Parlons de votre style…
Notre style véhicule certains clichés typiquement « suisses » en termes de qualité et de finesse. À l’école, nous avions un professeur qui nous disait que nous avions un côté un peu baroque. Par rapport à certains bureaux plus radicaux, nous hésitons moins à jouer avec l’ornementation et les mises en scène. Toutefois, la dimension « décorative » de nos réalisations découle toujours de décisions touchant les contenus.

Cela s’est reflété dans votre livre sur Meret Oppenheim ?
Pour ce livre, nous avons pris deux décisions essentielles. La première a été de placer les notes en milieu de page, entre les deux colonnes, plutôt qu’en bas de page. La seconde a été d’intégrer les reproductions de correspondances sur des fonds de couleur. Pour le reste, il s’agit de décisions relativement banales.
Au-delà de l’aspect strictement fonctionnel, il y a évidemment une dimension décorative et historique, qui fait référence aux annotations manuelles que l’on peut trouver dans les livres religieux. Ces notes ne servent pas seulement à prouver l’érudition et la rigueur des auteurs. Ce sont vraiment des indications indispensables pour comprendre l’ensemble du contenu et c’est pour cela qu’elles sont placées au premier plan. C’est le genre de petites subtilités qui nous permettent de nous amuser, car il doit y avoir un côté ludique dans la planification d’un livre. Il faut essayer de trouver quelque chose de nouveau, éviter de reprendre toujours la même formule, même si on a tous un peu nos propres routines.
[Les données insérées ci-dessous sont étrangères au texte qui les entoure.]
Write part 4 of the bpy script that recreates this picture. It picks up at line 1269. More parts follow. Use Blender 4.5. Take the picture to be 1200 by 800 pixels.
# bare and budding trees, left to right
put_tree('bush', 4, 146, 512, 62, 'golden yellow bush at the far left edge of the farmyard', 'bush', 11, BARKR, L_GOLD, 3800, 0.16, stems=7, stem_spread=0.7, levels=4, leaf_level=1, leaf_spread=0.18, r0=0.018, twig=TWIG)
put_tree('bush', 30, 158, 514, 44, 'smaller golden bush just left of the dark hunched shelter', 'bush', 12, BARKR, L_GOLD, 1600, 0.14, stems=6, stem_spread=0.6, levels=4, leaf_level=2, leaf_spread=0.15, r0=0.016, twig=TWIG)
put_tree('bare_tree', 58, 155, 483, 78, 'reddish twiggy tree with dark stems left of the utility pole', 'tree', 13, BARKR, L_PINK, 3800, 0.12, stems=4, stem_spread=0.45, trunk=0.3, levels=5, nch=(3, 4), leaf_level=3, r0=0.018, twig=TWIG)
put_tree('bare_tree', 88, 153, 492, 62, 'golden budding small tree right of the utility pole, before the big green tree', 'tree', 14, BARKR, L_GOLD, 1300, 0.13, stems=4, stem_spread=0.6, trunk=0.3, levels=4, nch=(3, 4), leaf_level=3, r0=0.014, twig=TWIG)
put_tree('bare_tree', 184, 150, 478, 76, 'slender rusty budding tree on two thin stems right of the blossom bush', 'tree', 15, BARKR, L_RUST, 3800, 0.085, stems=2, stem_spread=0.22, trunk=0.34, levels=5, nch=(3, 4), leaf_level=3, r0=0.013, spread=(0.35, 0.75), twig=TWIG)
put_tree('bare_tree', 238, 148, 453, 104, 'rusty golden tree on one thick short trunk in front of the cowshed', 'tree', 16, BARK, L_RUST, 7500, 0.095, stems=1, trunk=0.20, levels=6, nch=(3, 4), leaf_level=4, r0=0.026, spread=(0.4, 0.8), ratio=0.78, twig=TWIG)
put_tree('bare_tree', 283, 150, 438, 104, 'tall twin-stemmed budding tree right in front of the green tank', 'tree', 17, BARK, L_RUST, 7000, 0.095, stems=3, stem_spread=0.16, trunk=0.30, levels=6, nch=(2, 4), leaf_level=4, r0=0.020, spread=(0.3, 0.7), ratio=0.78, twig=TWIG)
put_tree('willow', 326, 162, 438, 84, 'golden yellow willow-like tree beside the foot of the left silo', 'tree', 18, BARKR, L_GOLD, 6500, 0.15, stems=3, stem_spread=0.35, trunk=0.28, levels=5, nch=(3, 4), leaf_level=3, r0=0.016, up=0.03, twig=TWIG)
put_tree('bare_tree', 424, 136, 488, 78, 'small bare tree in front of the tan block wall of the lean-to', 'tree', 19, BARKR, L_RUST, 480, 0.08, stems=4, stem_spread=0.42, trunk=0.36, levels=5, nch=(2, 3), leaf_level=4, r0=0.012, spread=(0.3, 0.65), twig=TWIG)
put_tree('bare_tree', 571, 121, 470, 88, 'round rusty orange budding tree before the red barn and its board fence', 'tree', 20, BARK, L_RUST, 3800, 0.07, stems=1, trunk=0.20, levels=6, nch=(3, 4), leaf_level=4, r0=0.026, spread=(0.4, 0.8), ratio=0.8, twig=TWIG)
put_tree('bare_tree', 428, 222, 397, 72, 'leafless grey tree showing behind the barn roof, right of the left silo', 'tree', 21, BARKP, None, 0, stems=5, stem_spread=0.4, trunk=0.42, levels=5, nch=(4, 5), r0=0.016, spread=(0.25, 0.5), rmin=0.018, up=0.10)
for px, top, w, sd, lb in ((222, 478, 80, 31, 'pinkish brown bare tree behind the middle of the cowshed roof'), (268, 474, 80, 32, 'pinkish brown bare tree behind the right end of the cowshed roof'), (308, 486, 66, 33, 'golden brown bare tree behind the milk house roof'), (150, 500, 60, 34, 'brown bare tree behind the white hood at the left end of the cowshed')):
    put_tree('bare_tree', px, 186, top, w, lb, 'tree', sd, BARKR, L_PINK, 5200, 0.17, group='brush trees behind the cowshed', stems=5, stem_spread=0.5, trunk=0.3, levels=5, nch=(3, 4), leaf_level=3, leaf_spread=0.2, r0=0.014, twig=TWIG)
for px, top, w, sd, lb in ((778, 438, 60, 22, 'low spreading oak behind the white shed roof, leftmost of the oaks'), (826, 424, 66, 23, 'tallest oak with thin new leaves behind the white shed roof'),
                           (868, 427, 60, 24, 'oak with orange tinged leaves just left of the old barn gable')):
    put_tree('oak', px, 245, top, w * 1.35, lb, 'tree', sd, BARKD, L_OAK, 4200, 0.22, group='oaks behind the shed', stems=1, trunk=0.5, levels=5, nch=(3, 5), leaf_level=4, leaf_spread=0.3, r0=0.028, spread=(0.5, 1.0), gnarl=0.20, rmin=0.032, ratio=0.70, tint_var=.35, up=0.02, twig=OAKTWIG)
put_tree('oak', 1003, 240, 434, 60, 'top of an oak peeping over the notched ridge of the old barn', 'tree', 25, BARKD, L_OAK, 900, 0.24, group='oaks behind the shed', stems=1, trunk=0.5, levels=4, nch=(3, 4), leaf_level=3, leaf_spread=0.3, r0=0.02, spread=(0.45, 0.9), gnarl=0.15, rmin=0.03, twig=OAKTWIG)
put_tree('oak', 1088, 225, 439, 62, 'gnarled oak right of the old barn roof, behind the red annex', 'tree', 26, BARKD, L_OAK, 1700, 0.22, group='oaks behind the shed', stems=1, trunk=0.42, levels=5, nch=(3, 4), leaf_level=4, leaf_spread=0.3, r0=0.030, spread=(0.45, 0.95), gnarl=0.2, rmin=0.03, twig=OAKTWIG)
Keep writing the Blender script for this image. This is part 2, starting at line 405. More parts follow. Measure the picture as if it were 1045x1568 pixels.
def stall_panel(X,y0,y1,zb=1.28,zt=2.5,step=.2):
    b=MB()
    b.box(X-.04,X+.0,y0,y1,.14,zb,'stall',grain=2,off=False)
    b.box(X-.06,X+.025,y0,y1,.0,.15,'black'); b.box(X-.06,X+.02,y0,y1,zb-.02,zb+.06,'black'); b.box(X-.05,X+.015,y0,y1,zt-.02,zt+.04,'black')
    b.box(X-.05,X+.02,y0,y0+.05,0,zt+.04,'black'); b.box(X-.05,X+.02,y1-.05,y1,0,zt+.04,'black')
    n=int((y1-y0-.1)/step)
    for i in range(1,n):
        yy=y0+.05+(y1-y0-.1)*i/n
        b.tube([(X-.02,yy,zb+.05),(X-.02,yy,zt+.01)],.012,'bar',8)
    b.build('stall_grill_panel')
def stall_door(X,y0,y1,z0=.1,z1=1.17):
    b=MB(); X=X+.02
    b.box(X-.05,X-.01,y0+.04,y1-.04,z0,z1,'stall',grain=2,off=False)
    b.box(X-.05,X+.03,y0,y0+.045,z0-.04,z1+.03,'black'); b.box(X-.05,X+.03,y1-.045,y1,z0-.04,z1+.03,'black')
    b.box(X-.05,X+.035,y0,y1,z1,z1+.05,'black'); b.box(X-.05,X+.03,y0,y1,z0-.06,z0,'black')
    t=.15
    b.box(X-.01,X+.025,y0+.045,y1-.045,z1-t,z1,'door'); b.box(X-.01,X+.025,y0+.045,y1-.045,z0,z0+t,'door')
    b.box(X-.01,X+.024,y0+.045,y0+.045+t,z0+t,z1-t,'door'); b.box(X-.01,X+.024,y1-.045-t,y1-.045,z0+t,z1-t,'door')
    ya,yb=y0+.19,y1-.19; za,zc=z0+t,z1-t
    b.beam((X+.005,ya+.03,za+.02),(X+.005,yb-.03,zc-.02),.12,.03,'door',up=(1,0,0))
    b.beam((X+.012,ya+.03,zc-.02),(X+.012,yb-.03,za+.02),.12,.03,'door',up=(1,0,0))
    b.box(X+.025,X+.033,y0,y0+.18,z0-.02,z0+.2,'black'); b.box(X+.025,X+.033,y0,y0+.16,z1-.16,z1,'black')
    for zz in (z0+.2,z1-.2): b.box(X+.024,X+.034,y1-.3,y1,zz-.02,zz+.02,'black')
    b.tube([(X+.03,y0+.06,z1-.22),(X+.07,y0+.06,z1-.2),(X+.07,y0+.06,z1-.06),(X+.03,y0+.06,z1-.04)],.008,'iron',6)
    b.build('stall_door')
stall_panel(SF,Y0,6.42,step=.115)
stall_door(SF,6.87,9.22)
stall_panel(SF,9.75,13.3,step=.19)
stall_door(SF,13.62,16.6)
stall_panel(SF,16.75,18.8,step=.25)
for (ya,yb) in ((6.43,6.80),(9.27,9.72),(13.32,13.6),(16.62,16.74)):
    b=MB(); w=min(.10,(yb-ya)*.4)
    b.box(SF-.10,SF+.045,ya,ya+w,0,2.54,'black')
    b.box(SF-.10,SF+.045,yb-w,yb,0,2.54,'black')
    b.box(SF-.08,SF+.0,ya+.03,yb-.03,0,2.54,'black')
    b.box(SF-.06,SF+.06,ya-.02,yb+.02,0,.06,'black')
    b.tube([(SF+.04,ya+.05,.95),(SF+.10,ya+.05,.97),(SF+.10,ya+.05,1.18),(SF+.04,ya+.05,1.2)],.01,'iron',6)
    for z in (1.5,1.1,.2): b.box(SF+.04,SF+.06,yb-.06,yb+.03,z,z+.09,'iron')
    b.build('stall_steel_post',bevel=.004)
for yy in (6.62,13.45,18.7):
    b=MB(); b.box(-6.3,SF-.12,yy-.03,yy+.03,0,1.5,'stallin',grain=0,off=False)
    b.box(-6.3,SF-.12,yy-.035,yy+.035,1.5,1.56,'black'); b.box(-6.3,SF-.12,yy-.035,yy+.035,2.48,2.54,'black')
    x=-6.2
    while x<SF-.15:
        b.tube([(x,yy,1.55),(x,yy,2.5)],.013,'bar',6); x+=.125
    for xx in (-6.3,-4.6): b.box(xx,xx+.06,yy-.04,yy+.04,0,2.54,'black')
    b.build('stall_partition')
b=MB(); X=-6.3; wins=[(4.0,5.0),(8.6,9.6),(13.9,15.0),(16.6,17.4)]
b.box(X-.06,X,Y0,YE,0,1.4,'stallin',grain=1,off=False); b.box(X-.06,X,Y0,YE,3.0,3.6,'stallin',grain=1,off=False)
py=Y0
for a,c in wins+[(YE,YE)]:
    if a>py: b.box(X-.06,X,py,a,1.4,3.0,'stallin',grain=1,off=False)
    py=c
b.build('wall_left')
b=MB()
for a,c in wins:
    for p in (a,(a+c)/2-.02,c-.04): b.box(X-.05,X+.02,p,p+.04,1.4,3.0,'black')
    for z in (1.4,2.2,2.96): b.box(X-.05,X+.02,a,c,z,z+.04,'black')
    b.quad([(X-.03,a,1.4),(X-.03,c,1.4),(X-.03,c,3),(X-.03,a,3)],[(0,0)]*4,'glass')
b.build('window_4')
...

Comment définir un bon travail ?
Selon nous, il doit être mesuré à la satisfaction du client et pas forcément à l’idée que l’on a voulu imposer au début. Bien entendu, cela ne veut pas dire qu’il n’y ait pas de bras de fer de temps en temps, mais nous savons détecter assez tôt si une collaboration est possible. On part toujours du principe que le premier spécialiste, c’est le client, notre avis vient après. Nous pouvons toujours le conseiller pour trouver une solution à ses besoins et nous faisons particulièrement attention à ses envies. Nous accordons beaucoup d’importance à l’accueil, à laisser suffisamment de temps pour que les mandants puissent raconter leur histoire, sans chercher à les contredire ou à les provoquer. Même s’il faut également savoir lancer de petites piques qui permettront de les faire sortir de leur réserve ou de les orienter vers des solutions auxquelles ils ne s’attendent pas.